Dzisiaj natomiast naszło mnie na coś lepszego.
Tak się złożyło, iż wczoraj zebrałam miseczkę malin,które mam u siebie w ogródku więc mogłam je wykorzystać i przygotowałam sobie pyszną owsiankę.

Co potrzebujemy ? 

3/4 szklanki dojrzałych malin

pół szklanki mleka
3 łyżki płatków owsianych


Gotujemy ok 4-5 min na wolnym ogniu,mieszając cały czas by przypadkiem nie przypalić garnuszka :D
I gotowe.


Cieszycie się, że dziś mamy weekend ? Lubicie owsiankę ? Jaka jest Wasza ulubiona ?

niedziela, 6 września 2015

New school

Hej :)

Za nami pierwszy tydzień szkoły. Jak się z tym czujecie ? Cieszycie się czy raczej odliczacie już dni do kolejnych wakacji?
Ja jeśli mam być szczera bardziej  to należę do tej drugiej grupy. W tym roku jak wiele z Was poszłam do szkoły ponadgimnazjalnej. A z racji tego,iż nie przepadam za zmianami,albo raczej się ich boje - ciężko jest mi się przyzwyczaić. 


Na pewno lepiej bym się czuła idąc tam z przyjaciółką - niestety wybrałyśmy inne szkoły.
Mam jednak nadzieję,że nie stracimy kontaktu bo jest dla mnie bardzo ważna.
A jak moja nowa klasa ? Jest nas aż 33 osoby i jeszcze nie wszystkich kojarzę. Na przerwach gadam z 4-5 dziewczynami,ale na razie każda jest nieśmiała.



Ostatnio pisałam Wam,że piszę z nową koleżanką z klasy od początku wakacji i,że dużo o sobie wiemy. Myślałam,a raczej byłam pewna,że w szkole będziemy spędzać dużo czasu razem - niestety myliłam się. Znalazła sobie lepsze koleżanki i w szkole nie zamieniła ze mną żadnego słowa.
Cóż ... przyznam,że mega mnie zawiodła i smutno mi z tego powodu.
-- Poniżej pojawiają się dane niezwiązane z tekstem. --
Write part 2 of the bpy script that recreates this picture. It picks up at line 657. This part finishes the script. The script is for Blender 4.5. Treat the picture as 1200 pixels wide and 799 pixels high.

Bardzo ją polubiłam i myślałam,że ona mnie też. No ale dość już tego narzekania.
Kiedy dostałam swój plan lekcji od razu spojrzałam na środę : 4 lekcje ? Czy to sen ?
Niestety potem nie było już tak kolorowo .... w czwartki i piątki mam aż 9 lekcji. Szczerze to nie wiem jak przetrwam tyle godzin w szkole.



Jest jeszcze jedna sprawa,która działa mi na nerwy. Nie przydzielili nam jeszcze szafek. codziennie noszę ze sobą buty w razie gdyby trzeba było je przebrać i nie ma ich gdzie zostawić.
To już tyle w tym temacie :)


Co u Was ? Jak radzicie sobie ze wstawaniem rano ? Jeśli poszliście do nowych szkół to koniecznie napiszcie jak wygląda sytuacja u Was.